Farz ve vâcip kısımlara zaten ittibâa mecburiyet var. Ve ubudiyetteki müstehap olan Sünnet-i Seniyyenin terkinde, günah olmasa dahi, büyük sevabın zayiatı var.

Tağyirinde ise büyük hata vardır. Âdât ve muamelâttaki Sünnet-i Seniyye ise, ittibâ ettikçe, o âdât, ibadet olur.

Etmese itab yok; fakat Habibullahın âdâb-ı hayatiyesinin nurundan istifadesi azalır. Ahkâm-ı ubudiyette yeni icadlar bid’attır. Bid’atlar ise, (1) اَلْيَوْمَ اَكْمَلْتُ لَكُمْ دِينَكُمْ sırrına münafi olduğu için, merduttur.

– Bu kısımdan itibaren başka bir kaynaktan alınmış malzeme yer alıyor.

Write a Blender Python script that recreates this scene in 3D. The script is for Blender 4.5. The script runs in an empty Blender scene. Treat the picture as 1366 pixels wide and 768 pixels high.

Fakat, tarikatte evrad ve ezkâr ve meşrepler nev’inden olsa ve asılları Kitap ve Sünnetten ahzedilmek şartıyla, ayrı ayrı tarzda, ayrı ayrı surette olmakla beraber, mukarrer olan usul ve esasatı, Sünnet-i Seniyyeye muhalefet ve tağyir etmemek şartıyla, bid’a değillerdir. Lâkin bir kısım ehl-i ilim, bunlardan bir kısmını bid’aya dahil edip, fakat “bid’a-i hasene” namını vermiş. 1 İmam-ı Rabbânî Müceddid-i Elf-i Sâni diyor ki:

“Ben seyr-i sülûk-i ruhanîde görüyordum ki, Resul-i Ekrem Aleyhissalâtü Vesselâmdan mervî olan kelimat nurludur, Sünnet-i Seniyye şuâı ile parlıyor. Ondan mervî olmayan parlak ve kuvvetli virdleri ve halleri gördüğüm vakit, üstünde o nur yoktu. Bu kısmın en parlağı, evvelkinin en azına mukabil gelmiyordu. Bundan anladım ki, Sünnet-i Seniyyenin şuâı bir iksirdir. Hem o Sünnet, nur isteyenlere kâfidir; hariçte nur aramaya ihtiyaç yoktur.”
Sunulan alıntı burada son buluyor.